In the wake of these actions, DRC nationals in the CAR got jittery. On 8 November, some 750 of them fled to their embassy in Bangui and asked to be repatriated, fearing possible retaliation by angry city residents. Five days later the last of them had gone home.

The government's counteroffensive against Bozize's men then gained momentum. Government troops, backed by the MLC, retook Bossembele, 157 km northwest of Bangui, on 27 November. Damara, 76 km north of Bangui, fell next on 7 December. Bozize's men were on the run.

Meanwhile, a peace offensive by the regional Economic and Monetary Community of Central African States, known by its French acronym CEMAC, made further gains when an earlier decision to send troops to CAR gained more backing. The People's Republic of China delivered US $159,104 worth of military equipment to CEMAC for the deployment of peacekeeping troops. The first of these, a 90-man Gabonese unit, arrived in Bangui on 4 December. They took charge of presidential security and, on 30 December, began street patrols in Bangui.

Coinciding with the arrival of the bulk of the 350 authorised CEMAC troops was the departure from the CAR of those representing COMESSA - from Libya, Djibouti and Sudan, which had been protecting Patasse.

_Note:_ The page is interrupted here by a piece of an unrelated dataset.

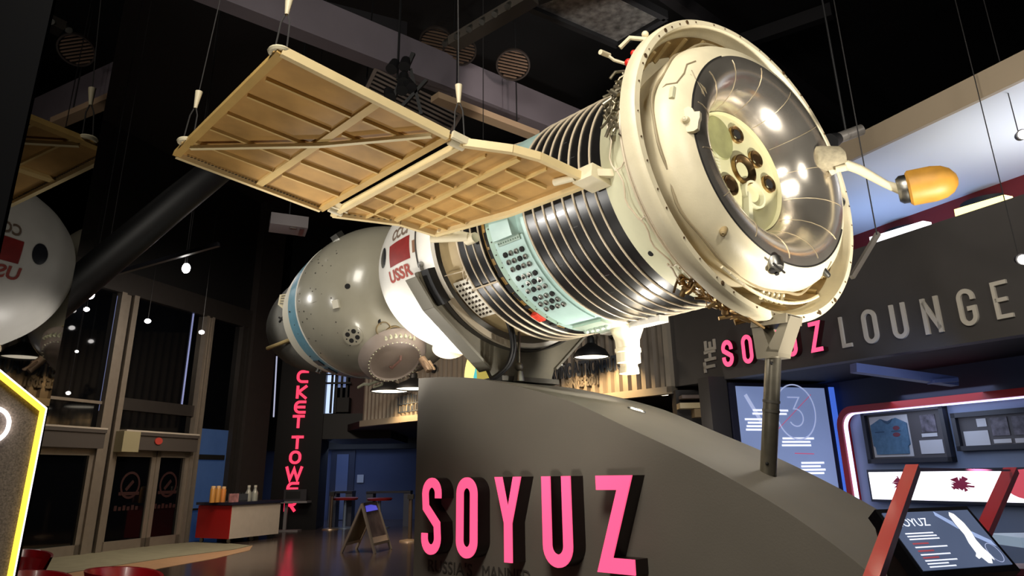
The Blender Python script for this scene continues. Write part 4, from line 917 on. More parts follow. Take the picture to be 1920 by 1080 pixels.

The extent to which the CEMAC forces will be able to keep the peace and restore the country's stability clearly depends on other political factors, one of which will doubtless be the response of civil society and the rebels to Patasse's proposal for national reconciliation talks, which failed to convene in December as planned. So, even as CEMAC forces arrived and a new year was born, CAR still faced an uncertain future.